### [Record set]
○ ○ ○ ○ ○
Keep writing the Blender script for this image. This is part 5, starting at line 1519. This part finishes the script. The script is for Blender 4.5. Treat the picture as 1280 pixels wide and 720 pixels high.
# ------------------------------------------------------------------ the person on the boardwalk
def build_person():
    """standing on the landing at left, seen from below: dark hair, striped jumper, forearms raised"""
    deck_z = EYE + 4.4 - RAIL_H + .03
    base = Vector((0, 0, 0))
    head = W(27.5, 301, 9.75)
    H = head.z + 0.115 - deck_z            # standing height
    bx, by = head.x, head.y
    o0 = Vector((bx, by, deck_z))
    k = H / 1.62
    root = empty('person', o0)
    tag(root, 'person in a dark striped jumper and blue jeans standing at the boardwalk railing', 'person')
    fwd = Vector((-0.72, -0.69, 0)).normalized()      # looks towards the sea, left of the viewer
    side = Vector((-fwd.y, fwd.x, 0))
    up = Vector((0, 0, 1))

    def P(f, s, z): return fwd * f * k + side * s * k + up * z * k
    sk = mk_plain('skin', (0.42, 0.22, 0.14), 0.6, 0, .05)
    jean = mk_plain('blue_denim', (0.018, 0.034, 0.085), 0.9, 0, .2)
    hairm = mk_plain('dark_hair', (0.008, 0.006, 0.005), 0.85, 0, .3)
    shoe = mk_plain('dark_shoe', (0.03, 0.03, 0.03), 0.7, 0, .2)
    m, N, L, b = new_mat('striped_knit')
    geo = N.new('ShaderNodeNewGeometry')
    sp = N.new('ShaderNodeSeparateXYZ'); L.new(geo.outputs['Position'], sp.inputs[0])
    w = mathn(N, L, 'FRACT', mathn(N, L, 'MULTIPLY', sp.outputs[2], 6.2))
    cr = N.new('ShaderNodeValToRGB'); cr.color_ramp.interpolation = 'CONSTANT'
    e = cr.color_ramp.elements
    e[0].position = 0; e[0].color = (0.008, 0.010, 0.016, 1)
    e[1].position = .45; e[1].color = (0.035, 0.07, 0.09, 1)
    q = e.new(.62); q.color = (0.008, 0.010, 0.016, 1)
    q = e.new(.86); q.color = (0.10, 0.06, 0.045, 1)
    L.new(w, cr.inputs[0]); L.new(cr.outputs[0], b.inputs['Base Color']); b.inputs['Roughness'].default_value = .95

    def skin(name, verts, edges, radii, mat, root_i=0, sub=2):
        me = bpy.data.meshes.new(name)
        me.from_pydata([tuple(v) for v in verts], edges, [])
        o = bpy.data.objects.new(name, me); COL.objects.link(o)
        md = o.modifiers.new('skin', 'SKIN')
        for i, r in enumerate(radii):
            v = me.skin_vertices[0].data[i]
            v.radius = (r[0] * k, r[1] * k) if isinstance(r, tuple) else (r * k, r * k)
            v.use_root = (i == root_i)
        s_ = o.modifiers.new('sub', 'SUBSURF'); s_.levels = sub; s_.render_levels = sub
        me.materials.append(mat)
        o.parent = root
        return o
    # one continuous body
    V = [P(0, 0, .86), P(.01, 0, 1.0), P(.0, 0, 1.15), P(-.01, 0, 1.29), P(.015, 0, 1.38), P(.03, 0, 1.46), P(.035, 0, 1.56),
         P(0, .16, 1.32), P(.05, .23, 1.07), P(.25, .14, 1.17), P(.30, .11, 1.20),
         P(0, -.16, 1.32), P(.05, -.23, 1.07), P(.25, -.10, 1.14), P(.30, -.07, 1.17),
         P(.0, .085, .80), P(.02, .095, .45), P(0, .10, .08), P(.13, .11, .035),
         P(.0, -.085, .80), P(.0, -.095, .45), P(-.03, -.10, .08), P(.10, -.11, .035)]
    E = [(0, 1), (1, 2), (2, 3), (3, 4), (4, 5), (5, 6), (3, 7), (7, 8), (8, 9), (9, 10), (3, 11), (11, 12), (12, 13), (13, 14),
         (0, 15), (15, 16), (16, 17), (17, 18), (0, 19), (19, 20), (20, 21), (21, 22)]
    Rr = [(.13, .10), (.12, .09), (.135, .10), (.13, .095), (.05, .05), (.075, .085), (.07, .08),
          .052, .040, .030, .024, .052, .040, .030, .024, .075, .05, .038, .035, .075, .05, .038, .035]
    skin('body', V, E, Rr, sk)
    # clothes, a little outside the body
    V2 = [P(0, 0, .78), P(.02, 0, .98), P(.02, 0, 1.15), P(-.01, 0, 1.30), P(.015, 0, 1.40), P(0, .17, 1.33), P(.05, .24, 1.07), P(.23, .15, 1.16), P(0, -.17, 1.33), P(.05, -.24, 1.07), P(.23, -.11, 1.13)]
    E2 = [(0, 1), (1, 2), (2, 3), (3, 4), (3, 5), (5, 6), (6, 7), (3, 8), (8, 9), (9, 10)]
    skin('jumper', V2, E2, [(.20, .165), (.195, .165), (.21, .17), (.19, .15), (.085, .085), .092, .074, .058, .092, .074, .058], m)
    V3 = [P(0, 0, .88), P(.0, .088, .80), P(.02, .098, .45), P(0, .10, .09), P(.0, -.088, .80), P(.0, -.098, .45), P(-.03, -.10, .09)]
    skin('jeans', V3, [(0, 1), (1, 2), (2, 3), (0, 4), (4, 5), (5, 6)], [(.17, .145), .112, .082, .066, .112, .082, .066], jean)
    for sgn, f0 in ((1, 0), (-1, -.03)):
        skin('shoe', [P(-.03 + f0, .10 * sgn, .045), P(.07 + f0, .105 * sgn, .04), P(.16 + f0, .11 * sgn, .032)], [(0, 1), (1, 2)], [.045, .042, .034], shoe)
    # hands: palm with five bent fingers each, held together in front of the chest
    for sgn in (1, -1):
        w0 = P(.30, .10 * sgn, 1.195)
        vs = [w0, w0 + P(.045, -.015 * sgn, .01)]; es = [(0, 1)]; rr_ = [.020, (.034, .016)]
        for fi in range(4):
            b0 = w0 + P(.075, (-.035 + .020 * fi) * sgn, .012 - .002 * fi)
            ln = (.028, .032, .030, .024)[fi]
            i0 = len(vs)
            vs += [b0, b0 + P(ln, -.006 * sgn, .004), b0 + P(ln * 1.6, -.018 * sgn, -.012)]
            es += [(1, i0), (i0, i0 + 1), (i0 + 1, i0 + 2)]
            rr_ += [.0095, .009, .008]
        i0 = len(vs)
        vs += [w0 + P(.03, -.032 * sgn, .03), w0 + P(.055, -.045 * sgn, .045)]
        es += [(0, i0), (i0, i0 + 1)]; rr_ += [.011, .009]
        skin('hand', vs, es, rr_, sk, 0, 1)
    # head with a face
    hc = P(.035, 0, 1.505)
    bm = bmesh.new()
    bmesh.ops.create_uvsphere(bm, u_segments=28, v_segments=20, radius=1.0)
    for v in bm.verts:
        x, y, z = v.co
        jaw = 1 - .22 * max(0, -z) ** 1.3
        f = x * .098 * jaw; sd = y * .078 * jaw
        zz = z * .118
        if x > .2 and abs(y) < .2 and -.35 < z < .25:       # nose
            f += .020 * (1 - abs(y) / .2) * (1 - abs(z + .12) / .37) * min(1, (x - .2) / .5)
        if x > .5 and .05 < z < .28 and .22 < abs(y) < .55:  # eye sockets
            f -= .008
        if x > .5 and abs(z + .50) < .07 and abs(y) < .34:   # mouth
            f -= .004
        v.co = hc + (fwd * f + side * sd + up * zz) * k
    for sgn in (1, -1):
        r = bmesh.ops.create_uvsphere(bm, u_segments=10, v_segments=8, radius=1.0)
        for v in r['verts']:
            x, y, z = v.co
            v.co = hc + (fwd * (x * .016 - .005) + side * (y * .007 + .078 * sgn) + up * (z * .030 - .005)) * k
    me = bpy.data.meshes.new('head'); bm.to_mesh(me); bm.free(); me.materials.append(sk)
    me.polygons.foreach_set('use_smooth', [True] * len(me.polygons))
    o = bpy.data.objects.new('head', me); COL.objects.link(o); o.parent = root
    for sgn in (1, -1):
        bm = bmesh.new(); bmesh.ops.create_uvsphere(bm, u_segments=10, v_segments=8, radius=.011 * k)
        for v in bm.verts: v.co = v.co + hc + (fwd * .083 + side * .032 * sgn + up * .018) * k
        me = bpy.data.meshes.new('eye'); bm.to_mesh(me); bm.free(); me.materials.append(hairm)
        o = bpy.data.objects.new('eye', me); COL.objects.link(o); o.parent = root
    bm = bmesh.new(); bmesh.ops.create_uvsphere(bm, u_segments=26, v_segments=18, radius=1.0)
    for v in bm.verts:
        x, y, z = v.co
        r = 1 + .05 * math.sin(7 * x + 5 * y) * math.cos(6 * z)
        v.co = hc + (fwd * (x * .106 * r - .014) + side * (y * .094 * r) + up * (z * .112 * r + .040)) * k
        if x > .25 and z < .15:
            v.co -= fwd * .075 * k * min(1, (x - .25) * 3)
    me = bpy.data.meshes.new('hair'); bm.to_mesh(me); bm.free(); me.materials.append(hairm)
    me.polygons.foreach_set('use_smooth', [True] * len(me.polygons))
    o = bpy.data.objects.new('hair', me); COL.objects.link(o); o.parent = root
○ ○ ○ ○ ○
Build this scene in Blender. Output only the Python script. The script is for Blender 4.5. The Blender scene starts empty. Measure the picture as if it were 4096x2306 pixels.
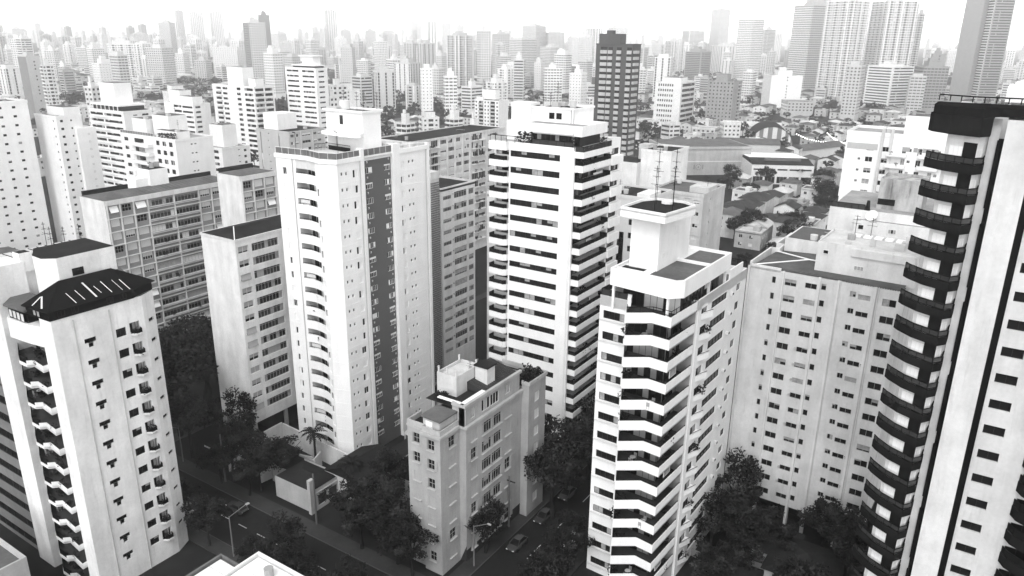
○ ○ ○ ○ ○
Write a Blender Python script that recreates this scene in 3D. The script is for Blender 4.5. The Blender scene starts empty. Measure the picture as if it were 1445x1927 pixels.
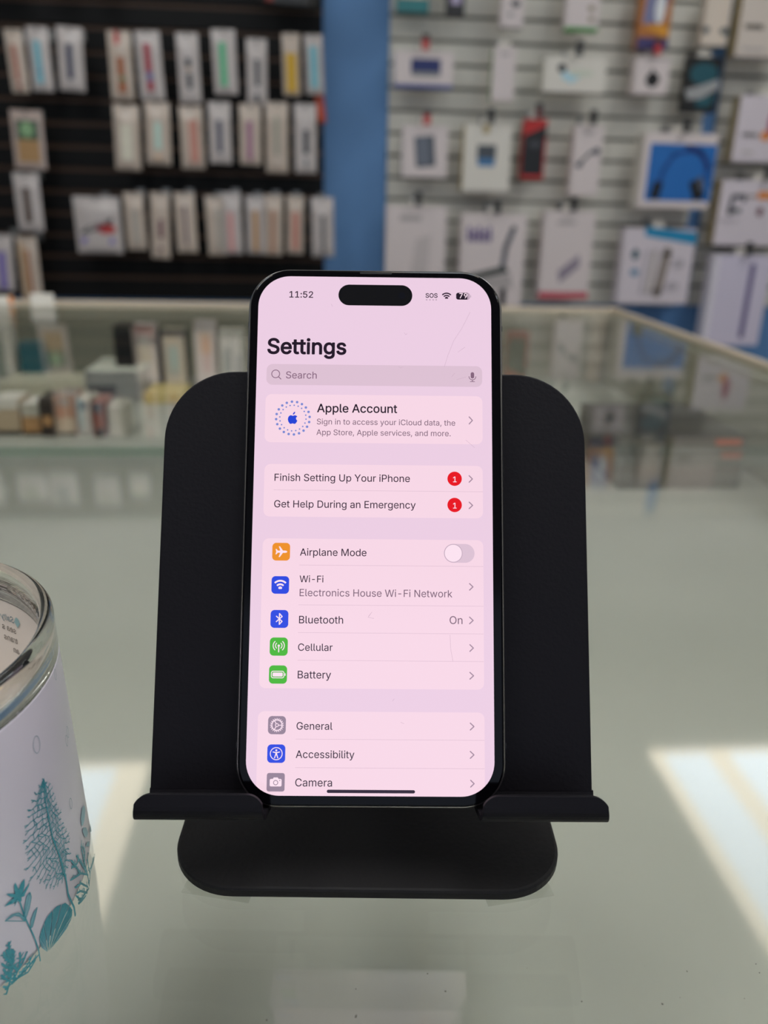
○ ○ ○ ○ ○
### [To be done]
Give back, word for word, each line from the one containing "Keep writing the" down to the one containing "up = Vector((0, 0, 1))", including those two lines.

### [The solution]
Keep writing the Blender script for this image. This is part 5, starting at line 1519. This part finishes the script. The script is for Blender 4.5. Treat the picture as 1280 pixels wide and 720 pixels high.
# ------------------------------------------------------------------ the person on the boardwalk
def build_person():
    """standing on the landing at left, seen from below: dark hair, striped jumper, forearms raised"""
    deck_z = EYE + 4.4 - RAIL_H + .03
    base = Vector((0, 0, 0))
    head = W(27.5, 301, 9.75)
    H = head.z + 0.115 - deck_z            # standing height
    bx, by = head.x, head.y
    o0 = Vector((bx, by, deck_z))
    k = H / 1.62
    root = empty('person', o0)
    tag(root, 'person in a dark striped jumper and blue jeans standing at the boardwalk railing', 'person')
    fwd = Vector((-0.72, -0.69, 0)).normalized()      # looks towards the sea, left of the viewer
    side = Vector((-fwd.y, fwd.x, 0))
    up = Vector((0, 0, 1))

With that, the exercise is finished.